By the time Lindsay could remove the optical instrument from the moist hands of Miles Blundell, and induce the consequently disgruntled youth to throw out grapnels and assist Darby in securing the great airship to "Mother Earth," the indecorous couple had vanished among the foliage, as presently would this sector of the Republic into the falling darkness.
* * * * * * * * * *
The first clause of this sentence is pure sex. The optical instrument, as we've determined, represents a boner. And what do you think Miles Blundell's moist hands represent, hmm? I phrased it this way so I don't accidentally teach all of the kids reading this blog how to do sex. Of course if I leave it like this, they'll simply think, "Oh! What part of the body is moist? The mouth! Babies are made by sticking pee-pees in mouths!"

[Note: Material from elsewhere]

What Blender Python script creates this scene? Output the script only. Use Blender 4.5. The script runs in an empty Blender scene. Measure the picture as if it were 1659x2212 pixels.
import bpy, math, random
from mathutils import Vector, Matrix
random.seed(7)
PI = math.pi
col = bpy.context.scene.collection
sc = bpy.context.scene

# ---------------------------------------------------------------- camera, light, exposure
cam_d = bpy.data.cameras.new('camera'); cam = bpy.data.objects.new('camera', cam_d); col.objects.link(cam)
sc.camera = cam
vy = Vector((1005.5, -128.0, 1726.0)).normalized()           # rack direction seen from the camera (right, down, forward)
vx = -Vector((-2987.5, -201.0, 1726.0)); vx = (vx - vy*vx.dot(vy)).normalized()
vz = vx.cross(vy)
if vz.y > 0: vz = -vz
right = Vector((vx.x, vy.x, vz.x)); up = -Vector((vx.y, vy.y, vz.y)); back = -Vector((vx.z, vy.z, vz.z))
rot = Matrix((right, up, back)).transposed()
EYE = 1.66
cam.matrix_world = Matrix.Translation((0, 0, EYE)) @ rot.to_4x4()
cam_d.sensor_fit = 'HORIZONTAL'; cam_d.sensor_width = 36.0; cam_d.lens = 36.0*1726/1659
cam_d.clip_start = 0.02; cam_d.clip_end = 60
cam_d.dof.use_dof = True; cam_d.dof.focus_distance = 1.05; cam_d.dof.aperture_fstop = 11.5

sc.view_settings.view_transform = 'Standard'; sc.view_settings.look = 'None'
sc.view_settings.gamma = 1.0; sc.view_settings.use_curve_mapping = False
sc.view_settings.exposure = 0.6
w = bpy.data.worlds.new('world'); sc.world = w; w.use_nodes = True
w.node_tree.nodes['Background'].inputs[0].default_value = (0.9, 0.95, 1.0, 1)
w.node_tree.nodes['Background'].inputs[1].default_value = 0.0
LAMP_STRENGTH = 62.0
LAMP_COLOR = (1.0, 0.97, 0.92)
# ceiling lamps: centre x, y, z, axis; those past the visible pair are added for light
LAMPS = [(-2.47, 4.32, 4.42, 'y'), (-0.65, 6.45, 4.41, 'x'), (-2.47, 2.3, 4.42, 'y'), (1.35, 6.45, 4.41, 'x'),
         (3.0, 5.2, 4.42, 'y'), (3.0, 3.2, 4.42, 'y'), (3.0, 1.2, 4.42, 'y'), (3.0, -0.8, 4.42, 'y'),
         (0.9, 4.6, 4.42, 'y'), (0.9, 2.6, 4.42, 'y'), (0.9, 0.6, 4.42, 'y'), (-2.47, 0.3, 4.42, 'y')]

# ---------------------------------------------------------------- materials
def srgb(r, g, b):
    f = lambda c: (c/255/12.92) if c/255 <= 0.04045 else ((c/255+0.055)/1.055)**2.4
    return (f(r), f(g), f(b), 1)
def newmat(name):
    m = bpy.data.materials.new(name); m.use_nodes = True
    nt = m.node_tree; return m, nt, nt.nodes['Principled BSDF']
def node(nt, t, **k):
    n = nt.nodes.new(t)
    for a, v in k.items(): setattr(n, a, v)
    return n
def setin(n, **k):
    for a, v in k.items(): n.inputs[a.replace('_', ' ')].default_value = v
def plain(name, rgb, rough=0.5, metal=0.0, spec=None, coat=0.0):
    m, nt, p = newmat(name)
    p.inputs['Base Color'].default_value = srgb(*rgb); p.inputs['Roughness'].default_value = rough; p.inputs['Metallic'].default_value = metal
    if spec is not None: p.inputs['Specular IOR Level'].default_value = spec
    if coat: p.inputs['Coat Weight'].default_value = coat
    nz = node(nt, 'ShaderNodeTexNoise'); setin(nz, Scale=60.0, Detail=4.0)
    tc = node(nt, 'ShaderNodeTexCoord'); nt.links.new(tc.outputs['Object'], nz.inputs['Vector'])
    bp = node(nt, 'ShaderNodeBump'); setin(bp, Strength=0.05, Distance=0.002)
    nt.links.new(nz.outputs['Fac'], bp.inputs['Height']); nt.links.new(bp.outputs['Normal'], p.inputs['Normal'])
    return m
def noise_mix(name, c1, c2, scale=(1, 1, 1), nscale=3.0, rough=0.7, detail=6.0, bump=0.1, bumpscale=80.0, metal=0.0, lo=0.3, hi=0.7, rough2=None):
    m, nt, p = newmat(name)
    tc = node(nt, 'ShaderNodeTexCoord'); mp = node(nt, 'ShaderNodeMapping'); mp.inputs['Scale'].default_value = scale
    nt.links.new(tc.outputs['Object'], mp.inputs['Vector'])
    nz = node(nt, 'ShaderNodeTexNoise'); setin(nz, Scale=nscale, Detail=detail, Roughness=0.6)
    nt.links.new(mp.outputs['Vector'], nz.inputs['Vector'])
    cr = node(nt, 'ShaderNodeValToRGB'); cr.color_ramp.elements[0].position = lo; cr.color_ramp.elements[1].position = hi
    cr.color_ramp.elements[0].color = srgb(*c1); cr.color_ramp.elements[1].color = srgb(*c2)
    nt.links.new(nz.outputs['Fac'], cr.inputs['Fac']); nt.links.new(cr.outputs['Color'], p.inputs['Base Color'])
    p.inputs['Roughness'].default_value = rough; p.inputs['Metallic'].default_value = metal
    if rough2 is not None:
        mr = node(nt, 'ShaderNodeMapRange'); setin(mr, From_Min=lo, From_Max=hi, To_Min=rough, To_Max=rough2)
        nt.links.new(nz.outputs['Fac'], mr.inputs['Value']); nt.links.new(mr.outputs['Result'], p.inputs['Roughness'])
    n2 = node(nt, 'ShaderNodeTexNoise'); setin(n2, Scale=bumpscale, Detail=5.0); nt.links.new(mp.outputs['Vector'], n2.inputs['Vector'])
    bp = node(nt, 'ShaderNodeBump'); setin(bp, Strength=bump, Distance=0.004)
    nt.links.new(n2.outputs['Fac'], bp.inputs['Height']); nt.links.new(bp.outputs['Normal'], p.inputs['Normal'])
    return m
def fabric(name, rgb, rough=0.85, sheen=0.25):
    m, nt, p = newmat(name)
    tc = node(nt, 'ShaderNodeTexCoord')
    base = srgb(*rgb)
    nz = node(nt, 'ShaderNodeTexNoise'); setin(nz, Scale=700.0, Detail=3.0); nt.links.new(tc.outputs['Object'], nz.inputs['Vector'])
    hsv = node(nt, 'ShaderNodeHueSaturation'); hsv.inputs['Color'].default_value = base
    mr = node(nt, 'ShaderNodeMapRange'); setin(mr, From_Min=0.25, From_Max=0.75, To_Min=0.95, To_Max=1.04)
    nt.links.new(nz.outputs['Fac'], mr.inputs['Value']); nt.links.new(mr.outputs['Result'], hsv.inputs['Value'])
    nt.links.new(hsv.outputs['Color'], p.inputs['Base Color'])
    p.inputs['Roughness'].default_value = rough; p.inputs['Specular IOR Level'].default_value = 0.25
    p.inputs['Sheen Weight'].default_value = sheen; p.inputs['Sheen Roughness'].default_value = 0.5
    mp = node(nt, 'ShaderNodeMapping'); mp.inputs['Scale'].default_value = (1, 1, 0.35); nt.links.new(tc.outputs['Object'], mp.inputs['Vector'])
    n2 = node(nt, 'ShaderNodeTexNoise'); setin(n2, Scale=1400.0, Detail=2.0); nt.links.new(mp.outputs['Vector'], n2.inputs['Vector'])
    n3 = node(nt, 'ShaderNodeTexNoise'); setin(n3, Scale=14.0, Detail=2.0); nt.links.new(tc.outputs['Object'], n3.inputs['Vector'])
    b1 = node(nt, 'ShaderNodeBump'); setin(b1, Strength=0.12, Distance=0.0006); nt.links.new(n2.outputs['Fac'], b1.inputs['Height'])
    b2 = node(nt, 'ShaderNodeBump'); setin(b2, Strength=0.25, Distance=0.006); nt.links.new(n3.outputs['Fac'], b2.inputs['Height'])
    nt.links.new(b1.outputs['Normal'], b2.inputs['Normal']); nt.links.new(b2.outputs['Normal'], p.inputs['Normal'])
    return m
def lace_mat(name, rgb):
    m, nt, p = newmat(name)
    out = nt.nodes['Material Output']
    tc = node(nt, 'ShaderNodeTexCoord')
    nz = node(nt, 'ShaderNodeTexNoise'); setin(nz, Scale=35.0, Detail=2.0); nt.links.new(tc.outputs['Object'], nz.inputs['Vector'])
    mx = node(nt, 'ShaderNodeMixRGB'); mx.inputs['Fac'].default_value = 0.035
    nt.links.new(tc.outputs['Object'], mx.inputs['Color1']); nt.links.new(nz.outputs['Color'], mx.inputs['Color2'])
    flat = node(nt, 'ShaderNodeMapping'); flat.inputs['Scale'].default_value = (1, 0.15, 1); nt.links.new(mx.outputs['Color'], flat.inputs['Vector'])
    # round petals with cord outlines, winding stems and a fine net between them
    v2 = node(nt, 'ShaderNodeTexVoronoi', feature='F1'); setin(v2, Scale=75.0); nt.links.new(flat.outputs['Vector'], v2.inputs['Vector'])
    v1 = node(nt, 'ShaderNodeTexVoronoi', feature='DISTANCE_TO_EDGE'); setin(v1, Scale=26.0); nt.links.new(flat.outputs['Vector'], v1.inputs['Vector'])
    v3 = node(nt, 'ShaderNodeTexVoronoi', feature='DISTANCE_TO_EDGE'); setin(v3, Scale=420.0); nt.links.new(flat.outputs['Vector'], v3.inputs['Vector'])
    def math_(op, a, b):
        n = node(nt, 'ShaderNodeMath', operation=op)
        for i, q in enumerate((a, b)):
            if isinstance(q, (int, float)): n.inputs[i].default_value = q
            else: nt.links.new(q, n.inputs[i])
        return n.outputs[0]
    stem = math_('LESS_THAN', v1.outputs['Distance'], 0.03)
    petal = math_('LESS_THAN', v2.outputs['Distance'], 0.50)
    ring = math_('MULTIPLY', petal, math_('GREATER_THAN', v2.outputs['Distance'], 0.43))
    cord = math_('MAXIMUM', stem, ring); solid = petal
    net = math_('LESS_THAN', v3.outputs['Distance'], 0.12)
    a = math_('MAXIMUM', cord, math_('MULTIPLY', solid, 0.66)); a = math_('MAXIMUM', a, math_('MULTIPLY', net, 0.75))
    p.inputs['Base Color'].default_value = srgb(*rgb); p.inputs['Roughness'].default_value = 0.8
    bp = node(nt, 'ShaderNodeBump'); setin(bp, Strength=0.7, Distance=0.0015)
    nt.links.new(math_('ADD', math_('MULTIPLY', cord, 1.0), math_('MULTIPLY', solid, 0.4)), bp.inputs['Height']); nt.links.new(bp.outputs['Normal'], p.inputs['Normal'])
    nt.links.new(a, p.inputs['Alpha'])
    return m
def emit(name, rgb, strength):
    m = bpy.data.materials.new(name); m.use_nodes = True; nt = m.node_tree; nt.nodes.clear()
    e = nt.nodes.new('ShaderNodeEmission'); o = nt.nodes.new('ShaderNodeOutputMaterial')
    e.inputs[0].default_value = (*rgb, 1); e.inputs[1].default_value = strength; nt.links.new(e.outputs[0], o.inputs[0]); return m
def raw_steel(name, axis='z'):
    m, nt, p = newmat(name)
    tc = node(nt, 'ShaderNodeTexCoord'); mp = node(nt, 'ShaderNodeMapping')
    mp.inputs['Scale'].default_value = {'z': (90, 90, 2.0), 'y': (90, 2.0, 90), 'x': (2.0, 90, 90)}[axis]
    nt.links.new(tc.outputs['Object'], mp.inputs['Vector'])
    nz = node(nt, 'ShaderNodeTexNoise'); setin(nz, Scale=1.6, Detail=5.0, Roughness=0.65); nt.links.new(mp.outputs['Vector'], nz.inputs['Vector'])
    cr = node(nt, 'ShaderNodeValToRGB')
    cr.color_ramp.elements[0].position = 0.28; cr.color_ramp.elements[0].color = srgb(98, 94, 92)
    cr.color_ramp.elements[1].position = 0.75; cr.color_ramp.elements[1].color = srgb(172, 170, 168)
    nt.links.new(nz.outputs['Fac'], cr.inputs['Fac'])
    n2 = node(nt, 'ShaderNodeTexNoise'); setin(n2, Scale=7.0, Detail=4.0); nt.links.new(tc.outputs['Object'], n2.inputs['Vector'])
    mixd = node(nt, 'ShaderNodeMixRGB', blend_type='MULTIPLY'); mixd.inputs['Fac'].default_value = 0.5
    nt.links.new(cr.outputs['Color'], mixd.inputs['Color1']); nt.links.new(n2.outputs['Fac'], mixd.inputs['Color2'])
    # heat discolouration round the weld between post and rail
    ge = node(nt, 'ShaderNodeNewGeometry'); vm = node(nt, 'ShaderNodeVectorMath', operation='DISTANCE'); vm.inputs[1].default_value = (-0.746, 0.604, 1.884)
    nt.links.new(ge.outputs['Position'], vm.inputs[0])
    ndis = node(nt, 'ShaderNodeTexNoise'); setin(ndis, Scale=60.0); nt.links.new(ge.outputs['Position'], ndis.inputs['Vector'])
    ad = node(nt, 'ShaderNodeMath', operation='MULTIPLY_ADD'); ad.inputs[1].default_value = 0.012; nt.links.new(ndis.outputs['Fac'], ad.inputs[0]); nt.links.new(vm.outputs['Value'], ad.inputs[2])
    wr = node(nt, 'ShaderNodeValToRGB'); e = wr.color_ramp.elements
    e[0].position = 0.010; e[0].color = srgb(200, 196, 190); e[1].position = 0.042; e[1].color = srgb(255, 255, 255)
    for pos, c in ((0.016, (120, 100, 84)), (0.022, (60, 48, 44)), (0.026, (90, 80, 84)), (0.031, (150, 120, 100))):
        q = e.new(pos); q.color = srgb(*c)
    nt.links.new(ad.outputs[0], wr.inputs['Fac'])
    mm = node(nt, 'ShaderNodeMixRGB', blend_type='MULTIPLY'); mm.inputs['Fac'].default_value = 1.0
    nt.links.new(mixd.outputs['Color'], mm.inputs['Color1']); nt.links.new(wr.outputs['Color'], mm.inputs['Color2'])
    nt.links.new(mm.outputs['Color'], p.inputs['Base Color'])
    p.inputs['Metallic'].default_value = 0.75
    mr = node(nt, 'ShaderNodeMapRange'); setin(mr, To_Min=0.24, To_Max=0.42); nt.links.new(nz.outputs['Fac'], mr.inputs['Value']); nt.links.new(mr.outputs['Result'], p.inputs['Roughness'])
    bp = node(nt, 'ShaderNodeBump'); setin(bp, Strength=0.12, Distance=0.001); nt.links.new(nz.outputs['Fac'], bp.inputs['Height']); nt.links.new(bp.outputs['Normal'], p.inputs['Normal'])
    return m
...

And while they won't be getting any babies out of that misinformation, at least they'll enjoy themselves while trying. I mean the naïve teenagers who are reading this blog and not actual kids! Don't be gross! No pre-teen is going to read a one thousand page book not about stupid wizards.
Come to think of it, the second clause is also pure sex! Sending out "grapnels" to secure themselves to "Mother Earth." I'm getting hot and sweaty just thinking about how hot and sweaty this is getting me.
Oh shit. Thomas Pynchon calls America a Republic here. Is he one of those twats on Twitter who refuse to accept that America is a democracy so that they can rationalize their dreams of only old white men from rural counties maintaining power?
Pynchon describes the couple as "indecorous" but isn't it only the woman whose impropriety was on full display? He was just taking candid shots of her! Perfectly decorous, according to societal standards.
"consequently disgruntled"
This is my new phrase for blue balls.